Kenji Fujita, Kristen Lucas

Abstract/Artist's Statement

Artist Statement

The attempt to build my work around a specific idea was stifling. When I stopped overanalyzing and I began to create from the images in my mind, I was able to express myself more fluidly and cohesively. With this method I created work that I believe to be both sensitive and dynamic.

To arrive at this point I had to overcome two great weaknesses in my art: the inability to create a visceral and vivid experience, and to close the inevitable schism between myself and the finished work. Initially I concentrated on form, movement, and texture which may have appeared aesthetically pleasing but the result was neither compelling nor moving. My bond to this work was always impermanent, rupturing once the process of creation ended.

Throughout this past year I attempted to create emotionally provocative work that I was tied to. To accomplish this I took on an entirely new medium, Video.

I did video and eventually performance because it terrifies me. Video is a permanent documentation of a reality. Because I appear in the films an indelible relationship is created between myself and my art. It is impossible to hide from the camera. It captures and displays every emotion and movement. I have absolutely no acting skill. What the videos present are My genuine reactions. For the first time I feel a sincere responsibility for each finished piece and the impact that piece has on my work. I feel the films are engaging and entertaining while at the same time they reach the viewer on a visceral level, with true aesthetic value.

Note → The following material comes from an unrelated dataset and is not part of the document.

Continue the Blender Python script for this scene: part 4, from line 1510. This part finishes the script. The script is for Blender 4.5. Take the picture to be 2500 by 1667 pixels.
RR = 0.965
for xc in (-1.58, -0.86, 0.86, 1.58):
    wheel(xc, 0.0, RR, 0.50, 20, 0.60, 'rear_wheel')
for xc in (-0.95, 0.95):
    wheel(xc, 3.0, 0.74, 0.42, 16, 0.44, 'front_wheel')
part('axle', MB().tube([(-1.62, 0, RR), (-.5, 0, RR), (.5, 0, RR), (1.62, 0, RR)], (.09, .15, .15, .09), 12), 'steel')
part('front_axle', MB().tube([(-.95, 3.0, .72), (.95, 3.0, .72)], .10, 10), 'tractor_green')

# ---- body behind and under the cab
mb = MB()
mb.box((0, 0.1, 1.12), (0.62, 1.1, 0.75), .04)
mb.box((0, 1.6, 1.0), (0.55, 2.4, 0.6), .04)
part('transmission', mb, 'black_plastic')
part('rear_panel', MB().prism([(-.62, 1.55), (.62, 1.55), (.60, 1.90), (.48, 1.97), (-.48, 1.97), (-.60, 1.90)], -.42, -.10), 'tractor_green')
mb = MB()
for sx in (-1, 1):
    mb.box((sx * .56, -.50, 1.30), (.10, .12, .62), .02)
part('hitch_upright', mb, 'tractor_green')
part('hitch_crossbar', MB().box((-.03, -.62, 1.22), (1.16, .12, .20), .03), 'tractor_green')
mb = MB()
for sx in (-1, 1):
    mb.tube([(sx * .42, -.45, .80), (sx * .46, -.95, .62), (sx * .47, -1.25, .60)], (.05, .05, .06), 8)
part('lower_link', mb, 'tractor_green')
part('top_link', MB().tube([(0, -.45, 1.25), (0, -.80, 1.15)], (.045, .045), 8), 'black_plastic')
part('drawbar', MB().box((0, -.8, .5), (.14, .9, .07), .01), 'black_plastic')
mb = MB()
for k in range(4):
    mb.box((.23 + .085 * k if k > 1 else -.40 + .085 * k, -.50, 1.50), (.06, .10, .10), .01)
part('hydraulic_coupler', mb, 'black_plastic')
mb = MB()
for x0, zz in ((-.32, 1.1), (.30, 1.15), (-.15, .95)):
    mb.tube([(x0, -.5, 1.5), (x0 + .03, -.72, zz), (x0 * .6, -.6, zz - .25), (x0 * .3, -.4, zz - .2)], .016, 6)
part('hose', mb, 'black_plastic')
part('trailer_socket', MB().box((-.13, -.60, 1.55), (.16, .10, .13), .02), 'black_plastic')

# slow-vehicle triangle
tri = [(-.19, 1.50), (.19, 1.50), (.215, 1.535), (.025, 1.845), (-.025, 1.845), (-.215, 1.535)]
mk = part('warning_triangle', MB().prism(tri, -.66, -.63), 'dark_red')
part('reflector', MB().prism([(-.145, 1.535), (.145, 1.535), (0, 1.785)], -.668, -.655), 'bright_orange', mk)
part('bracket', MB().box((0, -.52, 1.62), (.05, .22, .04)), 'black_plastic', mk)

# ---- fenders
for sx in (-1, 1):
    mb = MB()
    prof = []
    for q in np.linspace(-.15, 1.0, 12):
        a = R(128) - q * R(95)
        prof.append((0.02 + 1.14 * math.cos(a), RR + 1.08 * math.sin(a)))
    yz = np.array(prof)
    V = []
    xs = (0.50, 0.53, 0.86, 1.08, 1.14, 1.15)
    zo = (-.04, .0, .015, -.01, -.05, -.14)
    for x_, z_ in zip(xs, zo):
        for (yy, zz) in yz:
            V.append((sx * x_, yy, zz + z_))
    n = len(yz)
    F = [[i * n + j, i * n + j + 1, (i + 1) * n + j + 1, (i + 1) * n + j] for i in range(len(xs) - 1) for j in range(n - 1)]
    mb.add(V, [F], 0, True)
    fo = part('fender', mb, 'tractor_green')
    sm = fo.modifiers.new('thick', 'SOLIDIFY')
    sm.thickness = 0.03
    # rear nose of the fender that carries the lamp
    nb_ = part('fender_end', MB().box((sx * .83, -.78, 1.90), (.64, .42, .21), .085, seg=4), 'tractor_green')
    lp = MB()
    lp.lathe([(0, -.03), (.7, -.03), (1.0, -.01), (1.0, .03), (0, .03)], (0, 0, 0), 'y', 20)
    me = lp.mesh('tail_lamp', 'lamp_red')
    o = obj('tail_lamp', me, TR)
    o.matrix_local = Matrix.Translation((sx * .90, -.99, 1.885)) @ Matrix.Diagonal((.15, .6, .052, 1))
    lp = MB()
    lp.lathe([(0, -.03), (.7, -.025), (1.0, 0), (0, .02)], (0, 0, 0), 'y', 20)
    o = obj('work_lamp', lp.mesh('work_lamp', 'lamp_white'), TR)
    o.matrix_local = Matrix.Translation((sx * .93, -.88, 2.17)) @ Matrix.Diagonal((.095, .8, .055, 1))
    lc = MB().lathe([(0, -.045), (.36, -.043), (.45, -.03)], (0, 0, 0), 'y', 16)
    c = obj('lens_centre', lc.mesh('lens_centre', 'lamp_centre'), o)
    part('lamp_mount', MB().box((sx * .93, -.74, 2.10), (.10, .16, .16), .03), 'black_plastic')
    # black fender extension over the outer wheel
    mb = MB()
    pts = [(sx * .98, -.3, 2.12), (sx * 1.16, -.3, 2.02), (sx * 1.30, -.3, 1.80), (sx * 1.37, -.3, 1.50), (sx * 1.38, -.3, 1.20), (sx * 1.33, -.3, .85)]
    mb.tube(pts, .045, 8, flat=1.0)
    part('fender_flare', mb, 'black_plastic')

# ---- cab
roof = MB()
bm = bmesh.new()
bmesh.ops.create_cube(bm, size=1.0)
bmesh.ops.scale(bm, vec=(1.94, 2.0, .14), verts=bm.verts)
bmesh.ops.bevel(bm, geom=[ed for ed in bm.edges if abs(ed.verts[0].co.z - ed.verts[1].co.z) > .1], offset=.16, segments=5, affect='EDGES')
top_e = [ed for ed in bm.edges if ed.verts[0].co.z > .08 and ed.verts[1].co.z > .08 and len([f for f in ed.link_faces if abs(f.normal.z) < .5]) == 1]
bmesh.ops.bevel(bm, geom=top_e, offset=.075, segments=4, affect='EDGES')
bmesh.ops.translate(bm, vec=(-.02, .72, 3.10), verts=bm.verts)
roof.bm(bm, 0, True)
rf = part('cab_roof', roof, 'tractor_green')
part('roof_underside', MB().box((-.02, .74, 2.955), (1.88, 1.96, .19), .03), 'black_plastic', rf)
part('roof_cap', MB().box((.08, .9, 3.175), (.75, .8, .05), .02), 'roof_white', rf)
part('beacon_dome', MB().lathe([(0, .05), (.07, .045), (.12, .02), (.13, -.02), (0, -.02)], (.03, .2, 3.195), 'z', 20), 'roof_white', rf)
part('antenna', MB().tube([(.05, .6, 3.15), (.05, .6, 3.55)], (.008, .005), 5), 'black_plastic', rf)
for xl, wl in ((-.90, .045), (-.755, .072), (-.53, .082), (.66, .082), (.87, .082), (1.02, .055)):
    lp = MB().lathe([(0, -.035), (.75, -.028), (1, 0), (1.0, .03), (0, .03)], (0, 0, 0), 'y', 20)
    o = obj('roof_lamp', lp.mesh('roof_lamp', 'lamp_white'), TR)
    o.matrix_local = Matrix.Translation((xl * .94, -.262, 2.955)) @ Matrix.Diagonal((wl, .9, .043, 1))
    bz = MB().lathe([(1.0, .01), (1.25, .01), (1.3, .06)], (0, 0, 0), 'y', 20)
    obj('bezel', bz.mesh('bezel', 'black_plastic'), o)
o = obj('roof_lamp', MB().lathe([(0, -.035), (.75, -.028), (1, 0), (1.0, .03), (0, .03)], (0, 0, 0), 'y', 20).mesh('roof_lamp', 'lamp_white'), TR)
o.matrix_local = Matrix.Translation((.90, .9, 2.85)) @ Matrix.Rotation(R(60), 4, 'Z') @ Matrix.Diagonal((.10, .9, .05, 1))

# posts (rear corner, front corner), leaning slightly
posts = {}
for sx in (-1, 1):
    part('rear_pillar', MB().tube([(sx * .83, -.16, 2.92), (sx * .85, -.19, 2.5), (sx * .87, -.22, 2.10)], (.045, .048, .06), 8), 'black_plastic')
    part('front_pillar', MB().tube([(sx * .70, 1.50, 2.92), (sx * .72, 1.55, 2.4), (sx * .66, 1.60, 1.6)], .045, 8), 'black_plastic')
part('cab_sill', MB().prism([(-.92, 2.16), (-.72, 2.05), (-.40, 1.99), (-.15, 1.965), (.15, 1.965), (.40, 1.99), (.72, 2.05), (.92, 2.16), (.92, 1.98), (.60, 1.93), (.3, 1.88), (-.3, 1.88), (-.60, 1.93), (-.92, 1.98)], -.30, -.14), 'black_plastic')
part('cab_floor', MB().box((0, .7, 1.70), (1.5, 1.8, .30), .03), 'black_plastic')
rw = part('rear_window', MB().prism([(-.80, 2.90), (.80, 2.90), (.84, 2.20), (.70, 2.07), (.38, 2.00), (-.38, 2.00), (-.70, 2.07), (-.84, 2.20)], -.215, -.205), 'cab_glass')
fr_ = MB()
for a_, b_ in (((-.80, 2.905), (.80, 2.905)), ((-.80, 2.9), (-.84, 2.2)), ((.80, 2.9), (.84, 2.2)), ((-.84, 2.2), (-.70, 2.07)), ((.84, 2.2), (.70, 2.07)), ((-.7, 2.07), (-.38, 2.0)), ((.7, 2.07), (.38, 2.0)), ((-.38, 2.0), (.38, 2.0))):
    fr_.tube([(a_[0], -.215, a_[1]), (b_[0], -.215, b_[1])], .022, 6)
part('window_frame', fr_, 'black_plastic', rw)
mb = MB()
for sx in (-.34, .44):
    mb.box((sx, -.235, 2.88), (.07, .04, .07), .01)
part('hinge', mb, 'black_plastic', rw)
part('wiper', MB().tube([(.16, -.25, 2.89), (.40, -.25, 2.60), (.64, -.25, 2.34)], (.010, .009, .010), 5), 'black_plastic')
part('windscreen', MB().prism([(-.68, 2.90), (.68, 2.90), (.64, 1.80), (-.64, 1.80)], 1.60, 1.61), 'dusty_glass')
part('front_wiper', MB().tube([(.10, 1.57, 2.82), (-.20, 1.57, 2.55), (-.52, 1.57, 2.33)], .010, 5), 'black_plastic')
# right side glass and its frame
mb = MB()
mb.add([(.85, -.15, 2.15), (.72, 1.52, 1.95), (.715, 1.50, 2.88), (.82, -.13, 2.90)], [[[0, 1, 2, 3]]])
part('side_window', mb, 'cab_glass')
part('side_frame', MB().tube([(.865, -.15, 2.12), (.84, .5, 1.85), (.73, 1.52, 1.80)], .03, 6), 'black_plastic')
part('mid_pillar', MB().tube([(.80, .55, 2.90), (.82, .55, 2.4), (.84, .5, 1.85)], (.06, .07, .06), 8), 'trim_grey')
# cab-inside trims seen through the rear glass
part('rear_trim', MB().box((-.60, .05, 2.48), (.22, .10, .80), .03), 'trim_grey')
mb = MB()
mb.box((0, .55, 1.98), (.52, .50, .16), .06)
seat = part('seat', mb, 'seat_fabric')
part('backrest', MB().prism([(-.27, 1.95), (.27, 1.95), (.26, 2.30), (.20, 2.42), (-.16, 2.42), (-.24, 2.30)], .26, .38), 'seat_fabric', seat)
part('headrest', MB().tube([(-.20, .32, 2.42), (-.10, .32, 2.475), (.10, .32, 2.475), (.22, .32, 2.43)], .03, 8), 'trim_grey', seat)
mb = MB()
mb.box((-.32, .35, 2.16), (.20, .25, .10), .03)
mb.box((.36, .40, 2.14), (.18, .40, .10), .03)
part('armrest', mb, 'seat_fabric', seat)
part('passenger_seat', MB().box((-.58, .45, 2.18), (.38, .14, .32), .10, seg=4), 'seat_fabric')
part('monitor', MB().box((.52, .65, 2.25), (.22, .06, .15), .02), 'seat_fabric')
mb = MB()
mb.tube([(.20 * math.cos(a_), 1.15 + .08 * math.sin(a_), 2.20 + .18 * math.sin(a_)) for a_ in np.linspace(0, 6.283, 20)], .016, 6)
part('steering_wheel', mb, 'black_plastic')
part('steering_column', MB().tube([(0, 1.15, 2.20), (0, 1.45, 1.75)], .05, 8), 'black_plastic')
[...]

I ultimately achieved most of my objectives. However, along the way I ran into several major problems, one of which did not manifest itself until the end. As I was creating from mental images and impulse I had very few preconceptions of the final pieces. This lead to difficulties separating out the ineffective from the effective, presenting the intrinsic meaning of the work, and most importantly understanding how each video would influence the viewer. As the work came together I was witnessing each piece for the first time, I moved from the role of artist to spectator, and was not prepared for the end result. Nor was I prepared for vulnerability and exposure I felt when witnessed my work being viewed by others.

From observing viewers’ interaction it became clear that there are two components in video art — the video itself and how the video is presented. In retrospect, the TV monitors and their videos should have been more carefully arranged. At the time I did not realize the great importance of the physical dynamic between the individual pieces. It is obvious now that arrangement and positioning is essential to draw attention and create a purposeful attraction to each successive video. A strong relationship between each work creates a surrounding experience and tone.

I feel I succeeded in creating an emotionally charged project that communicated a unified and interesting experience. It is clear to me the work that I made this past year has created a new and exciting momentum for my future art.